The Secretariat carries out the substantive and administrative work of the United Nations as directed by the General Assembly, the Security Council and the other organs. At its head is the Secretary-General, who provides overall administrative guidance.

The Secretariat consists of departments and offices with a total staff of some 7,500 under the regular budget, and a nearly equal number under special funding. They are drawn from some 170 countries. Duty stations include UN Headquarters in New York, as well as UN offices in Geneva, Vienna, Nairobi and other locations.

The UN system

The International Monetary Fund, the World Bank and 12 other independent organizations known as "specialized agencies" are linked to the UN through cooperative agreements. These agencies, among them the World Health Organization and the International Civil Aviation Organization, are autonomous bodies created by intergovernmental agreement. They have wide-ranging international responsibilities in the economic, social, cultural, educational, health and related fields. Some of them, like the International Labour Organization and the Universal Postal Union, are older than the UN itself.

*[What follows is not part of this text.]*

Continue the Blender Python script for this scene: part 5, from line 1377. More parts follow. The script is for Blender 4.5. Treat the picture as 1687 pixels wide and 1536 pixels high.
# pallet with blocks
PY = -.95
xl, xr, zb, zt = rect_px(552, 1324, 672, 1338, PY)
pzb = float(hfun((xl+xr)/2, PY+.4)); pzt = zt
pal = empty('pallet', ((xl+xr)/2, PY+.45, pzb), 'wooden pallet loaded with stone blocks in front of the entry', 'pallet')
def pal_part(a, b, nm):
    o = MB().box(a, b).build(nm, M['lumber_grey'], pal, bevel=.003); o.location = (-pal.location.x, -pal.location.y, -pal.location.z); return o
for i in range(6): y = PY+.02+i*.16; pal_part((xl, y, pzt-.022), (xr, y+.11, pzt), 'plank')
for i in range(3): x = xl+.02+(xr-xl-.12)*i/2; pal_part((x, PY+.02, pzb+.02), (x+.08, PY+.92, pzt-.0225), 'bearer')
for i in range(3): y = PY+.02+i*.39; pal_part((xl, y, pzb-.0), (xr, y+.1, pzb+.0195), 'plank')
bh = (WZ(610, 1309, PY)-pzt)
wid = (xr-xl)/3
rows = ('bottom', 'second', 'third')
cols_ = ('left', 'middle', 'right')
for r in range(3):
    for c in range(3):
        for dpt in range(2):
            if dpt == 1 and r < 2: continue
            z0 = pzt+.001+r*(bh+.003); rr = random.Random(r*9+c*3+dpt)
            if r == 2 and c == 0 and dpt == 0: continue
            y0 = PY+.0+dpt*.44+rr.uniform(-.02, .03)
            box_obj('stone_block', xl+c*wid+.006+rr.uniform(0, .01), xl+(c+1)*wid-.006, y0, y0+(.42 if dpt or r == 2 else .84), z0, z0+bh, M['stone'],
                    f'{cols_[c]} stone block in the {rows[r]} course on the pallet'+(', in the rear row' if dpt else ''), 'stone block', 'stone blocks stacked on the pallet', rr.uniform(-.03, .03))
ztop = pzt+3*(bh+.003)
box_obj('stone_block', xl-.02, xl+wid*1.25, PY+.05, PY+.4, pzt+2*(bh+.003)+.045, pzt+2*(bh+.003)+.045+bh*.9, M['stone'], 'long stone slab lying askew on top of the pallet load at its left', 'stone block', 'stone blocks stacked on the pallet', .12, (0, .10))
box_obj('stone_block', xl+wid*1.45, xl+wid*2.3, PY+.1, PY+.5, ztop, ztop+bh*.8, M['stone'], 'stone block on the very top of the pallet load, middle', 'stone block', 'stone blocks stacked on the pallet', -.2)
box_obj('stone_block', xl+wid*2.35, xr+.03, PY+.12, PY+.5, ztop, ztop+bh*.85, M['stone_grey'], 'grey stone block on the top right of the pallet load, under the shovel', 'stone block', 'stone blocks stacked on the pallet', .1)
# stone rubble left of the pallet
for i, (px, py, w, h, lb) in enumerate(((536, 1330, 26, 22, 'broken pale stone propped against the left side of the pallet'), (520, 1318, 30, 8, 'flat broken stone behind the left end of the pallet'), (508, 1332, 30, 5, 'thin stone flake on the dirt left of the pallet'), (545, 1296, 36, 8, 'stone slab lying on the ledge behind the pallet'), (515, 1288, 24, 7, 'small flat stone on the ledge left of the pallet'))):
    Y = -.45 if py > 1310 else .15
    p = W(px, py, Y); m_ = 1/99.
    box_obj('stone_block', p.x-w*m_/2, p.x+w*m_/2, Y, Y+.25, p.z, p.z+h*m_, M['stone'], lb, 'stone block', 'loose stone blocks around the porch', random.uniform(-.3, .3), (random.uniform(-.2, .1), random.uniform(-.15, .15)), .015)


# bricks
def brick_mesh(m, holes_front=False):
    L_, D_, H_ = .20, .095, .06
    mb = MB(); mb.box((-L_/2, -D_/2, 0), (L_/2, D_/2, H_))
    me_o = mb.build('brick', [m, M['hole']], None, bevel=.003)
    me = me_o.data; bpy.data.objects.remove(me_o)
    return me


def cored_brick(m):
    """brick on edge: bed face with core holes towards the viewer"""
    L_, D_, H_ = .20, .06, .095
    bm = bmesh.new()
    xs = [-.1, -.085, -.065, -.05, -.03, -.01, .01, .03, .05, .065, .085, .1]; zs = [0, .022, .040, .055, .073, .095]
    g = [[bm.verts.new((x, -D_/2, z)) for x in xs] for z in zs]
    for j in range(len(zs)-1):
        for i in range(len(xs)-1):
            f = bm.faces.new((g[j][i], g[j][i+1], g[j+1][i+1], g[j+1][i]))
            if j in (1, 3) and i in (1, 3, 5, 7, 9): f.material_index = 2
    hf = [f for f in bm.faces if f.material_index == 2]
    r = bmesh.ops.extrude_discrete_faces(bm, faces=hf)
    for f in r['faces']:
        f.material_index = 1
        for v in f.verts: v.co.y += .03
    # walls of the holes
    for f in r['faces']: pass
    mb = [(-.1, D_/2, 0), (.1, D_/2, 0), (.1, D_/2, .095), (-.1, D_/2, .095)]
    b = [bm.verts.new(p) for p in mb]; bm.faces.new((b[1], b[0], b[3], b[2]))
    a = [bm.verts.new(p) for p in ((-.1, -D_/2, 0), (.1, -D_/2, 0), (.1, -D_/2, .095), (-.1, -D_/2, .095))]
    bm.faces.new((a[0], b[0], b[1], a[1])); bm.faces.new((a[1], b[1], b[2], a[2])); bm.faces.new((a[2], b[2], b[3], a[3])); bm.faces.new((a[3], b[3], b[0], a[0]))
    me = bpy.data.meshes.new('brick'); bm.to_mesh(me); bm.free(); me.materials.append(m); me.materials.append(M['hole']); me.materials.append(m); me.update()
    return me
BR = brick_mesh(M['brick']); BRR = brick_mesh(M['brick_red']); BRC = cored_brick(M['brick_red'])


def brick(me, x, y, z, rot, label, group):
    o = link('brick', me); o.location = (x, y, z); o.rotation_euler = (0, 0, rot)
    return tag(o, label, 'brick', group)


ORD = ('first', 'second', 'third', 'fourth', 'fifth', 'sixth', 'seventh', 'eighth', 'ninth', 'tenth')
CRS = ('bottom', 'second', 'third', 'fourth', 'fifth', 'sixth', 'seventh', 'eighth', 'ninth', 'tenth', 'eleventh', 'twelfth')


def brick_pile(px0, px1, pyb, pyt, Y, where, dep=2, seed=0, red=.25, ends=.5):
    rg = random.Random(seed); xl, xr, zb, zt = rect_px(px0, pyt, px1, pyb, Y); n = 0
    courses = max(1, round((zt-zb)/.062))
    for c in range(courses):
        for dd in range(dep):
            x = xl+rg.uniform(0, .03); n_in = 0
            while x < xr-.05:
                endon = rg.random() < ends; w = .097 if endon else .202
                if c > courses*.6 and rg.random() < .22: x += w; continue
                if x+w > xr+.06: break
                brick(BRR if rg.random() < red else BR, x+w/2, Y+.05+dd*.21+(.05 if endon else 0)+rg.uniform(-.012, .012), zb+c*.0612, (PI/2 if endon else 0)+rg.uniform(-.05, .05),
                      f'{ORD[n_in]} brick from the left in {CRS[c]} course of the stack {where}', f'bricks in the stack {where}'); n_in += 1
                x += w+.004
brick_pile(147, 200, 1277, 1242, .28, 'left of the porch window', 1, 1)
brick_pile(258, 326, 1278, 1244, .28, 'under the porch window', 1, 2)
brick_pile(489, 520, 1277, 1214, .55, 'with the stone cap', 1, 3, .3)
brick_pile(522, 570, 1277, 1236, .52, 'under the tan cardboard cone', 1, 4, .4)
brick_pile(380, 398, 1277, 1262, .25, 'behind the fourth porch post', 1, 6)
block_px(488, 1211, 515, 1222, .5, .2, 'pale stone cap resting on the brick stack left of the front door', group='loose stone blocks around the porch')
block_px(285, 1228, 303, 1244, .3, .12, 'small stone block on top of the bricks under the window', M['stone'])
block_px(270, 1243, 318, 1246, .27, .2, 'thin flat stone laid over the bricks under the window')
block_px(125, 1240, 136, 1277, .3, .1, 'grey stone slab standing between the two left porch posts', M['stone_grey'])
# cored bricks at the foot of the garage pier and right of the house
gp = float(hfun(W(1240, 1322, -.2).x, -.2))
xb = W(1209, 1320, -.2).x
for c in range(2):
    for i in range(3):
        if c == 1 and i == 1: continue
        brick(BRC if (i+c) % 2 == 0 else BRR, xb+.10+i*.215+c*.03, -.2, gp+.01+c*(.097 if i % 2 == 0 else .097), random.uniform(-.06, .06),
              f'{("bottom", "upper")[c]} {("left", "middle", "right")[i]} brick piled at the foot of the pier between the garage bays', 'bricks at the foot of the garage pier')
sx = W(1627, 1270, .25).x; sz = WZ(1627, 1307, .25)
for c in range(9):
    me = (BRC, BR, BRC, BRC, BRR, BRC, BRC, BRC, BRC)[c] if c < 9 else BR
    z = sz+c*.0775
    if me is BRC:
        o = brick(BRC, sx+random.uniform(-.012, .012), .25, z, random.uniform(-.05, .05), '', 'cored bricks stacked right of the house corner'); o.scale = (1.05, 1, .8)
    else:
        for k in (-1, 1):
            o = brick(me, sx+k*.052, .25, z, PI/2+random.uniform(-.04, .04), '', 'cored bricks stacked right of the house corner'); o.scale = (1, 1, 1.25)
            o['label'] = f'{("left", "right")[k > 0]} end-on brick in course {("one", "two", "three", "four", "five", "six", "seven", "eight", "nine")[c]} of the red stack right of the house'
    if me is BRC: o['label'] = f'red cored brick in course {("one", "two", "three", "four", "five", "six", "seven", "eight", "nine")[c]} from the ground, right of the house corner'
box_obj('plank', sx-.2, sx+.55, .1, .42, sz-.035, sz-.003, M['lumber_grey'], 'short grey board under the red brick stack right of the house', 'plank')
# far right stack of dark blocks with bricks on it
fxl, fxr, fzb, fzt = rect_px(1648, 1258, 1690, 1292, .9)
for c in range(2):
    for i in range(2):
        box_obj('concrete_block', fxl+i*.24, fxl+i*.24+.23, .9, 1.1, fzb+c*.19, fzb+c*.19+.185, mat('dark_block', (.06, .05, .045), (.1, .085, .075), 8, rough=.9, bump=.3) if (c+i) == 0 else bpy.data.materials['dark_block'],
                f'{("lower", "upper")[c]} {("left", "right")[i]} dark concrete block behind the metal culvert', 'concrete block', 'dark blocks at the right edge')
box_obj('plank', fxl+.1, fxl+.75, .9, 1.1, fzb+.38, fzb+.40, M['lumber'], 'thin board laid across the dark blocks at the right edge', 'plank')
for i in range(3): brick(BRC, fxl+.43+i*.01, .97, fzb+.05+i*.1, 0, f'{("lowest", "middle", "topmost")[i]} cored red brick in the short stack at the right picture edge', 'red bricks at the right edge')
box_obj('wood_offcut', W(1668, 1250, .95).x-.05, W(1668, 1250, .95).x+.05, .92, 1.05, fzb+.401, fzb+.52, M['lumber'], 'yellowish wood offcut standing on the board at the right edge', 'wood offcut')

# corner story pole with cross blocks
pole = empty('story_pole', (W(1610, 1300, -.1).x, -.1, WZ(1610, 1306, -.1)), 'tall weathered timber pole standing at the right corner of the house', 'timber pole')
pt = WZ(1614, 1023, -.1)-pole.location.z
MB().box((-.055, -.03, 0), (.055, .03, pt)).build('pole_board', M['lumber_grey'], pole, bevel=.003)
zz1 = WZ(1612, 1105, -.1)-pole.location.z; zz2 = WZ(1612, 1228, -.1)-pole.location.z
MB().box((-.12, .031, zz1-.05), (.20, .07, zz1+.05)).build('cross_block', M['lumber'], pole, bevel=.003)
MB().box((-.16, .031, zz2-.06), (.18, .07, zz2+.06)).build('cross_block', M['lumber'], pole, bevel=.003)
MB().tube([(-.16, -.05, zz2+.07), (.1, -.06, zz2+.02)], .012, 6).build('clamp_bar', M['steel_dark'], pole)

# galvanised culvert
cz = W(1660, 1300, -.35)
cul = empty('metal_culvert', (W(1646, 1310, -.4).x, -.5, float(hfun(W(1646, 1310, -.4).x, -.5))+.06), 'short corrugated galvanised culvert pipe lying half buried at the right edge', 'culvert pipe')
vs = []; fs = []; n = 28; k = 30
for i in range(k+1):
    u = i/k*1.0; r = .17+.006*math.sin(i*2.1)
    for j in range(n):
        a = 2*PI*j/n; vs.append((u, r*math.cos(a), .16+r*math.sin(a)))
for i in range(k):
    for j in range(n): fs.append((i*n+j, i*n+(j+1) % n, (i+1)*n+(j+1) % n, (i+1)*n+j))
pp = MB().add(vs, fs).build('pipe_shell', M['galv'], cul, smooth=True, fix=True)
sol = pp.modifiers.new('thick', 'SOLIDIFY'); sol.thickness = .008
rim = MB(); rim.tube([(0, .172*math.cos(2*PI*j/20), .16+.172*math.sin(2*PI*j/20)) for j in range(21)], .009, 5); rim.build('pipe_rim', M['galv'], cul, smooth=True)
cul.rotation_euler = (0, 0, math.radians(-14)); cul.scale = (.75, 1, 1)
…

In addition, a number of UN offices, programmes and funds — such as the Office of the UN High Commissioner for Refugees (UNHCR), the UN Development Programme (UNDP) and the UN Children's Fund (UNICEF) — work to improve the economic and social condition of people around the world. They report to the General Assembly or the Economic and Social Council.

All these organizations have their own governing bodies, budgets and secretariats. Together with the United Nations, they are known as the UN family, or the UN system. Together, they provide technical assistance and other forms of practical help in virtually all economic and social areas.

*Includes Timor–Leste (East Timor) and Switzerland, which became Member States in September 2002.